• Problem description: Extract everything from the first line through the line with "SC.camera = cam", both ends included, except for any pictures.

## begin

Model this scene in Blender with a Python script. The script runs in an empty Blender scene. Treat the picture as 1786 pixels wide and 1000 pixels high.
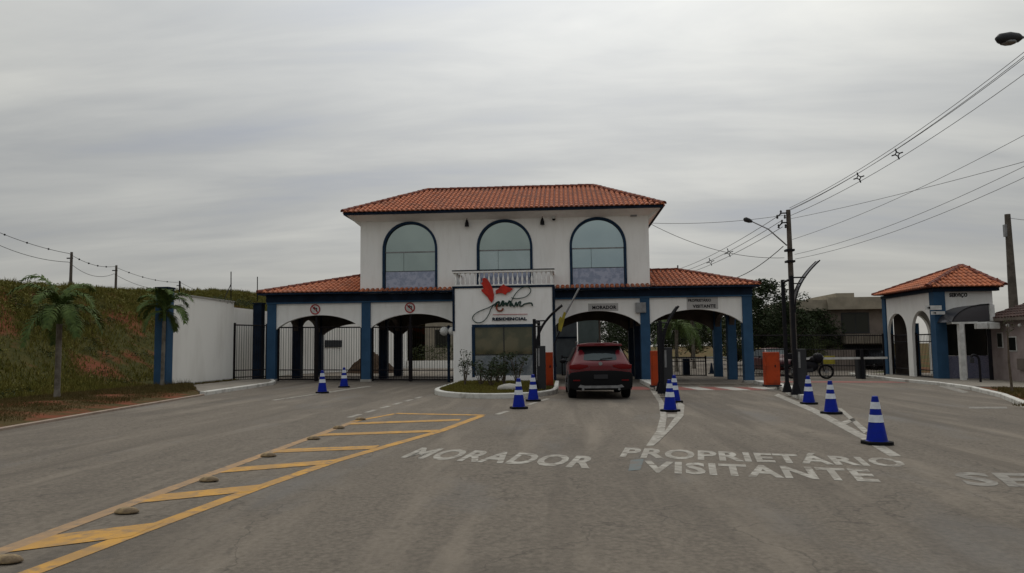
import bpy, bmesh, math, random
from math import sin, cos, pi, radians, sqrt, atan2
from mathutils import Vector, Matrix, noise
random.seed(7)
SC = bpy.context.scene
COL = SC.collection

# ------------------------------------------------------------------ camera
F = 1300.0; YAW = radians(4); PIT = math.atan(106/F); ROL = radians(.7)
CAMP = Vector((32.5*sin(YAW), -32.5*cos(YAW), 1.5))
FW = Vector((-sin(YAW)*cos(PIT), cos(YAW)*cos(PIT), sin(PIT)))
R0 = Vector((cos(YAW), sin(YAW), 0)); U0 = R0.cross(FW)
RT = R0*cos(ROL)-U0*sin(ROL); UP = U0*cos(ROL)+R0*sin(ROL)
cd = bpy.data.cameras.new('camera'); cam = bpy.data.objects.new('camera', cd); COL.objects.link(cam)
cam.matrix_world = Matrix(((RT.x, UP.x, -FW.x, CAMP.x), (RT.y, UP.y, -FW.y, CAMP.y), (RT.z, UP.z, -FW.z, CAMP.z), (0, 0, 0, 1)))
cd.sensor_width = 36; cd.lens = 36*F/1786; cd.clip_end = 3000
SC.camera = cam

# ------------------------------------------------------------------ sky, sun, exposure
SUN_EL = radians(44); SUN_AZ = radians(3)          # azimuth from +Y towards +X
SDIR = Vector((sin(SUN_AZ)*cos(SUN_EL), cos(SUN_AZ)*cos(SUN_EL), sin(SUN_EL)))
w = bpy.data.worlds.new('World'); SC.world = w; w.use_nodes = True
nt = w.node_tree; nt.nodes.clear(); N = nt.nodes.new; L = nt.links.new
def wmath(op, a, b=None, c=None):
    n = N('ShaderNodeMath'); n.operation = op
    for i, q in enumerate((a, b, c)):
        if q is None: continue
        if isinstance(q, (int, float)): n.inputs[i].default_value = q
        else: L(q, n.inputs[i])
    return n.outputs[0]
out = N('ShaderNodeOutputWorld'); bg = N('ShaderNodeBackground'); bg.inputs[1].default_value = .1
sky = N('ShaderNodeTexSky'); sky.sky_type = 'NISHITA'; sky.sun_disc = False
sky.sun_elevation = SUN_EL; sky.sun_rotation = SUN_AZ; sky.air_density = 1; sky.dust_density = 2
tc = N('ShaderNodeTexCoord'); sp = N('ShaderNodeSeparateXYZ'); L(tc.outputs['Generated'], sp.inputs[0])
zc = wmath('MAXIMUM', sp.outputs[2], 0.0); den = wmath('ADD', zc, .16)
u = wmath('DIVIDE', sp.outputs[0], den); v = wmath('DIVIDE', sp.outputs[1], den)
cb = N('ShaderNodeCombineXYZ'); L(wmath('MULTIPLY', wmath('ADD', u, wmath('MULTIPLY', v, -.22)), .30), cb.inputs[0]); L(v, cb.inputs[1])
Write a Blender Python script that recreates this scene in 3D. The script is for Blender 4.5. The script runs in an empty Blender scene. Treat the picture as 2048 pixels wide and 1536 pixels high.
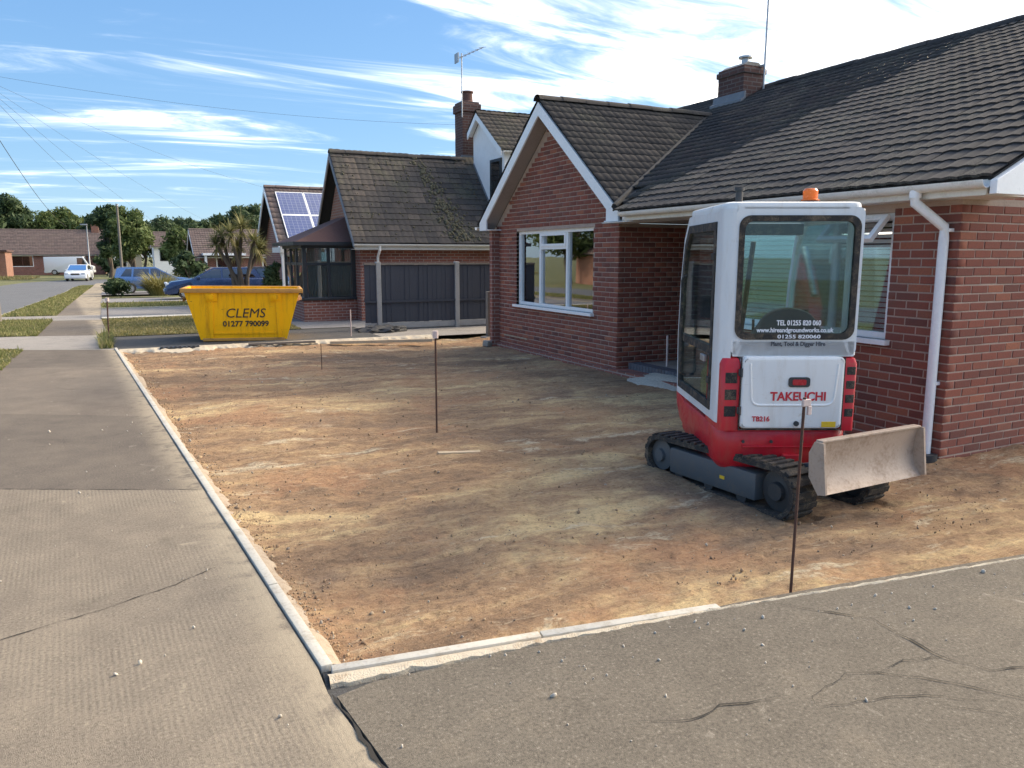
import bpy, bmesh, math, random
import numpy as np
from mathutils import Vector, Matrix, Euler
R = math.radians
random.seed(7); rng = np.random.default_rng(7)
scene = bpy.context.scene
COL = scene.collection

# ------------------------------------------------------------------ camera
FPX = 1530.0; CAMH = 1.66; YAW = R(26.2); PITCH = math.atan(256 / FPX)
cam_d = bpy.data.cameras.new('camera'); cam = bpy.data.objects.new('camera', cam_d); COL.objects.link(cam)
cam_d.sensor_width = 36; cam_d.lens = 36 * FPX / 2048; cam_d.clip_start = .05; cam_d.clip_end = 3000
cam.location = (0, 0, CAMH); cam.rotation_euler = (R(90) - PITCH, 0, -YAW)
scene.camera = cam
CF = np.array([math.sin(YAW) * math.cos(PITCH), math.cos(YAW) * math.cos(PITCH), -math.sin(PITCH)])
CR = np.array([math.cos(YAW), -math.sin(YAW), 0]); CU = np.cross(CR, CF)
def proj(p):          # only used to choose which repeats are built as single objects
    v = np.array(p) - np.array([0, 0, CAMH]); d = v @ CF
    return (1024 + FPX * (v @ CR) / d, 768 - FPX * (v @ CU) / d, d)

# ------------------------------------------------------------------ world, sun, exposure
SUN_EL = R(33.0); SUN_AZ = R(6.0)                 # azimuth measured from +X towards +Y
sun_dir = Vector((math.cos(SUN_EL) * math.cos(SUN_AZ), math.cos(SUN_EL) * math.sin(SUN_AZ), math.sin(SUN_EL)))
world = bpy.data.worlds.new('World'); scene.world = world; world.use_nodes = True
wn = world.node_tree.nodes; wl = world.node_tree.links; wn.clear()
def WN(t, **k):
    n = wn.new(t)
    for a, v in k.items(): setattr(n, a, v)
    return n
sky = WN('ShaderNodeTexSky', sky_type='NISHITA', sun_disc=False, sun_elevation=SUN_EL, sun_rotation=R(90) - SUN_AZ,
         altitude=20, air_density=1.0, dust_density=0.25, ozone_density=2.6)
tc = WN('ShaderNodeTexCoord'); sep = WN('ShaderNodeSeparateXYZ'); wl.new(tc.outputs['Generated'], sep.inputs[0])
mz = WN('ShaderNodeMath', operation='MAXIMUM'); wl.new(sep.outputs['Z'], mz.inputs[0]); mz.inputs[1].default_value = 0.03
mz2 = WN('ShaderNodeMath', operation='ADD'); wl.new(mz.outputs[0], mz2.inputs[0]); mz2.inputs[1].default_value = 0.10
dx = WN('ShaderNodeMath', operation='DIVIDE'); wl.new(sep.outputs['X'], dx.inputs[0]); wl.new(mz2.outputs[0], dx.inputs[1])
dy = WN('ShaderNodeMath', operation='DIVIDE'); wl.new(sep.outputs['Y'], dy.inputs[0]); wl.new(mz2.outputs[0], dy.inputs[1])
cmb = WN('ShaderNodeCombineXYZ'); wl.new(dx.outputs[0], cmb.inputs[0]); wl.new(dy.outputs[0], cmb.inputs[1])
mp = WN('ShaderNodeMapping'); mp.inputs['Rotation'].default_value = (0, 0, R(38)); mp.inputs['Scale'].default_value = (0.42, 1.7, 1)
wl.new(cmb.outputs[0], mp.inputs[0])
n1 = WN('ShaderNodeTexNoise'); n1.inputs['Scale'].default_value = 1.5; n1.inputs['Detail'].default_value = 9; n1.inputs['Roughness'].default_value = .62; n1.inputs['Distortion'].default_value = .9
wl.new(mp.outputs[0], n1.inputs['Vector'])
n2 = WN('ShaderNodeTexNoise'); n2.inputs['Scale'].default_value = .33; n2.inputs['Detail'].default_value = 3
wl.new(cmb.outputs[0], n2.inputs['Vector'])
# cirrus is denser on the sun's side of the sky
dt = WN('ShaderNodeVectorMath', operation='DOT_PRODUCT'); wl.new(tc.outputs['Generated'], dt.inputs[0]); dt.inputs[1].default_value = (.8 * math.cos(SUN_AZ), .8 * math.sin(SUN_AZ), 0.6)
mr = WN('ShaderNodeMapRange'); wl.new(dt.outputs['Value'], mr.inputs[0])
mr.inputs[1].default_value = .40; mr.inputs[2].default_value = .92; mr.inputs[3].default_value = -.075; mr.inputs[4].default_value = .225
a1 = WN('ShaderNodeMath', operation='MULTIPLY_ADD'); wl.new(n2.outputs[0], a1.inputs[0]); a1.inputs[1].default_value = .35; wl.new(n1.outputs[0], a1.inputs[2])
a2 = WN('ShaderNodeMath', operation='ADD'); wl.new(a1.outputs[0], a2.inputs[0]); wl.new(mr.outputs[0], a2.inputs[1])
cr = WN('ShaderNodeMapRange', interpolation_type='SMOOTHSTEP'); wl.new(a2.outputs[0], cr.inputs[0])
cr.inputs[1].default_value = .57; cr.inputs[2].default_value = 1.12; cr.inputs[3].default_value = 0; cr.inputs[4].default_value = .9
cp_ = WN('ShaderNodeMath', operation='POWER'); wl.new(cr.outputs[0], cp_.inputs[0]); cp_.inputs[1].default_value = 1.55
# a thin even veil of high haze lies over the whole dome
vg = WN('ShaderNodeMapRange'); wl.new(sep.outputs['Z'], vg.inputs[0]); vg.inputs[1].default_value = 0; vg.inputs[2].default_value = .55
vc = WN('ShaderNodeMix', data_type='RGBA'); wl.new(vg.outputs[0], vc.inputs[0]); vc.inputs[6].default_value = (.54, 1.15, 1.86, 1); vc.inputs[7].default_value = (.26, .75, 1.77, 1)
vm_ = WN('ShaderNodeMix', data_type='RGBA'); vm_.inputs[0].default_value = .8; wl.new(sky.outputs[0], vm_.inputs[6]); wl.new(vc.outputs[2], vm_.inputs[7])
mix = WN('ShaderNodeMix', data_type='RGBA'); wl.new(cp_.outputs[0], mix.inputs[0]); wl.new(vm_.outputs[2], mix.inputs[6]); mix.inputs[7].default_value = (25, 22.4, 18.8, 1)
bg = WN('ShaderNodeBackground'); bg.inputs['Strength'].default_value = 0.115; wl.new(mix.outputs[2], bg.inputs[0])
wo = WN('ShaderNodeOutputWorld'); wl.new(bg.outputs[0], wo.inputs[0])
sl = bpy.data.lights.new('sun', 'SUN'); sl.energy = 1.65; sl.angle = R(15.0); sl.color = (1, .84, .62)
so = bpy.data.objects.new('sun', sl); COL.objects.link(so); so.location = (30, 5, 30); so.rotation_euler = (-sun_dir).to_track_quat('-Z', 'Y').to_euler()
scene.view_settings.view_transform = 'Standard'; scene.view_settings.look = 'None'
scene.view_settings.gamma = 1; scene.view_settings.use_curve_mapping = False; scene.view_settings.exposure = 1.72
scene.render.engine = 'CYCLES'
scene.cycles.max_bounces = 8; scene.cycles.transparent_max_bounces = 12
scene.render.resolution_x = 1024; scene.render.resolution_y = 768

def gz(y):             # the street falls a little away from the camera
    if y < 18: return 0.0
    return -.5 * min(1, (y - 18) / 34)

# ------------------------------------------------------------------ materials
def new_mat(name):
    m = bpy.data.materials.new(name); m.use_nodes = True
    nt = m.node_tree; b = nt.nodes['Principled BSDF']
    return m, nt, b
def ramp(nt, stops, fac=None):
    r = nt.nodes.new('ShaderNodeValToRGB'); e = r.color_ramp.elements
    while len(e) < len(stops): e.new(.5)
    for i, (p, c) in enumerate(stops):
        e[i].position = p; e[i].color = (*c, 1)
    if fac is not None: nt.links.new(fac, r.inputs[0])
    return r
def noise(nt, scale, detail=4, rough=.6, vec=None, dist=0):
    n = nt.nodes.new('ShaderNodeTexNoise'); n.inputs['Scale'].default_value = scale; n.inputs['Detail'].default_value = detail
    n.inputs['Roughness'].default_value = rough; n.inputs['Distortion'].default_value = dist
    if vec is not None: nt.links.new(vec, n.inputs['Vector'])
    return n
def pos(nt): return nt.nodes.new('ShaderNodeNewGeometry').outputs['Position']
def mapping(nt, vec, scale=(1, 1, 1), rot=(0, 0, 0)):
    m = nt.nodes.new('ShaderNodeMapping'); m.inputs['Scale'].default_value = scale; m.inputs['Rotation'].default_value = rot
    nt.links.new(vec, m.inputs[0]); return m.outputs[0]
def mixc(nt, fac, a, b, mode='MIX'):
    m = nt.nodes.new('ShaderNodeMix'); m.data_type = 'RGBA'; m.blend_type = mode
    for i, v in ((0, fac), (6, a), (7, b)):
        if isinstance(v, (int, float)): m.inputs[i].default_value = v
        elif isinstance(v, tuple): m.inputs[i].default_value = (*v, 1)
        else: nt.links.new(v, m.inputs[i])
    return m.outputs[2]
def math_(nt, op, a, b=None, c=None):
    m = nt.nodes.new('ShaderNodeMath'); m.operation = op
    for i, v in enumerate((a, b, c)):
        if v is None: continue
        if isinstance(v, (int, float)): m.inputs[i].default_value = v
        else: nt.links.new(v, m.inputs[i])
    return m.outputs[0]
def mrange(nt, v, a, b, c=0, d=1, smooth=True):
    m = nt.nodes.new('ShaderNodeMapRange')
    if smooth: m.interpolation_type = 'SMOOTHSTEP'
    nt.links.new(v, m.inputs[0])
    for i, x in enumerate((a, b, c, d)): m.inputs[i + 1].default_value = x
    return m.outputs[0]
def bump(nt, b, h, strength=.3, dist=.02):
    n = nt.nodes.new('ShaderNodeBump'); n.inputs['Strength'].default_value = strength; n.inputs['Distance'].default_value = dist
    nt.links.new(h, n.inputs['Height']); nt.links.new(n.outputs[0], b.inputs['Normal']); return n
def setc(nt, b, c):
    if isinstance(c, tuple): b.inputs['Base Color'].default_value = (*c, 1)
    else: nt.links.new(c, b.inputs['Base Color'])
def rnd_val(nt):       # per object + per loose piece random value
    g = nt.nodes.new('ShaderNodeNewGeometry'); o = nt.nodes.new('ShaderNodeObjectInfo')
    return math_(nt, 'FRACT', math_(nt, 'ADD', g.outputs['Random Per Island'], o.outputs['Random']))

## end

• Solution for this problem:
Model this scene in Blender with a Python script. The script runs in an empty Blender scene. Treat the picture as 1786 pixels wide and 1000 pixels high.
import bpy, bmesh, math, random
from math import sin, cos, pi, radians, sqrt, atan2
from mathutils import Vector, Matrix, noise
random.seed(7)
SC = bpy.context.scene
COL = SC.collection

# ------------------------------------------------------------------ camera
F = 1300.0; YAW = radians(4); PIT = math.atan(106/F); ROL = radians(.7)
CAMP = Vector((32.5*sin(YAW), -32.5*cos(YAW), 1.5))
FW = Vector((-sin(YAW)*cos(PIT), cos(YAW)*cos(PIT), sin(PIT)))
R0 = Vector((cos(YAW), sin(YAW), 0)); U0 = R0.cross(FW)
RT = R0*cos(ROL)-U0*sin(ROL); UP = U0*cos(ROL)+R0*sin(ROL)
cd = bpy.data.cameras.new('camera'); cam = bpy.data.objects.new('camera', cd); COL.objects.link(cam)
cam.matrix_world = Matrix(((RT.x, UP.x, -FW.x, CAMP.x), (RT.y, UP.y, -FW.y, CAMP.y), (RT.z, UP.z, -FW.z, CAMP.z), (0, 0, 0, 1)))
cd.sensor_width = 36; cd.lens = 36*F/1786; cd.clip_end = 3000
SC.camera = cam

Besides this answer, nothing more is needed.